Hidayatullah.com |”HIDAYATULLAH sudah berubah ya?” tanya Aco. “Tidak, Hidayatullah sejak dulu ya seperti ini,” kata Becce’.
“Berubah, Hidayatullah yang saya kenal tidak seperti ini,” kata Aco.
“Kamu lihat Hidayatullah berubah dilihat dari sisi apanya, Bang Aco?” tanya balik Becce’.
“Hidayatullah dulu hanya mengurusi santri yatim piatu, rumahnya juga kecil-kecil, kendaraannya juga tidak ada yang roda empat,” jawab Aco.
“Kalau melihat jumlah dan fasilitasnya ya tentu berubahlah, itu mengikuti perkembangan zaman.
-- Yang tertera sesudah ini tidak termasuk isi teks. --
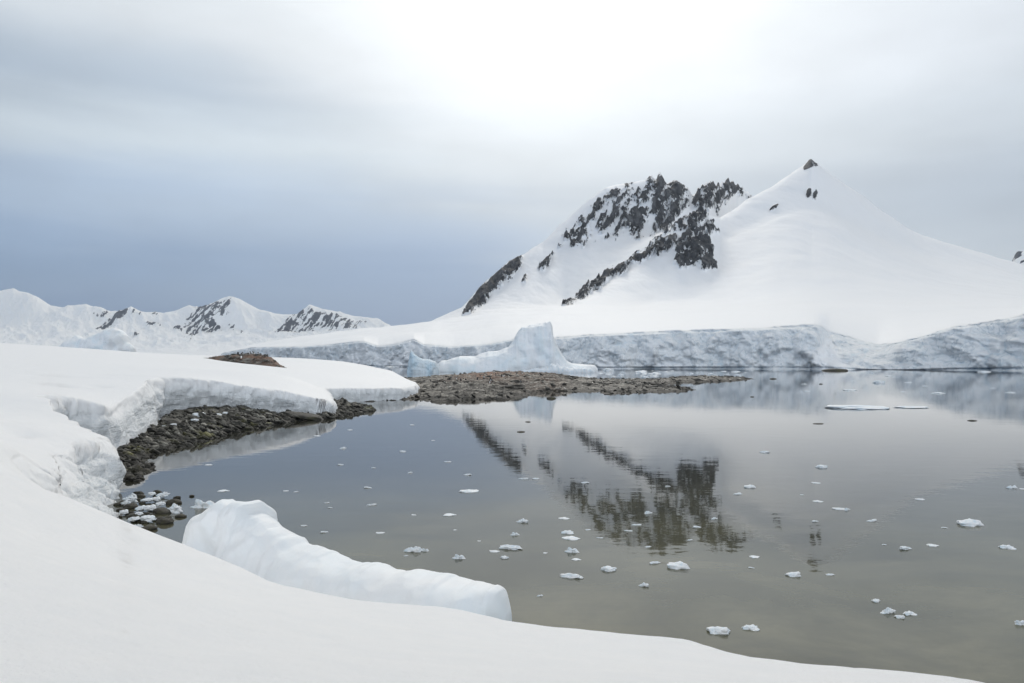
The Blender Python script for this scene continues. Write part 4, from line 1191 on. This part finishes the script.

Dulu jumlahnya sedikit dan sekarang ya tidak,” kata Becce’.
“Terus yang kamu maksud tidak berubah itu apanya?” tanya Aco lagi.
“Cita-cita atau idealismenya, karakter ibadah kadernya yang tetap menjaga shalat berjamaah, shalat lail dan sunnah lainnya, kesantunan dalam mendakwahkan Islam,” jawab Becce’.
Saat masih kumpulan santri kecil, perbincangan masalah Hidayatullah berubah dan tidak berubah menjadi diskusi hangat dan bahkan terkadang memanas di kalangan para santri. Karena kengototan dari masing-masing pihak dengan sudut pandang yang berbeda-beda.
Sebenarnya tidak ada salah dari pendapat (Aco dan Becce’) sesuai dengan pemahaman yang dimilikinya. 50 tahun perjalanan Hidayatullah tentu banyak berubah.
Tidak mungkin Hidayatullah mempertahan diri dengan keterbatasan sarana, fasilitas, bentuknya, program kerjanya seperti 50 tahun lalu. Justru ketika tidak berubah maka Hidayatullah dianggap tidak berkembang bahkan akan dianggap ketinggalan zaman.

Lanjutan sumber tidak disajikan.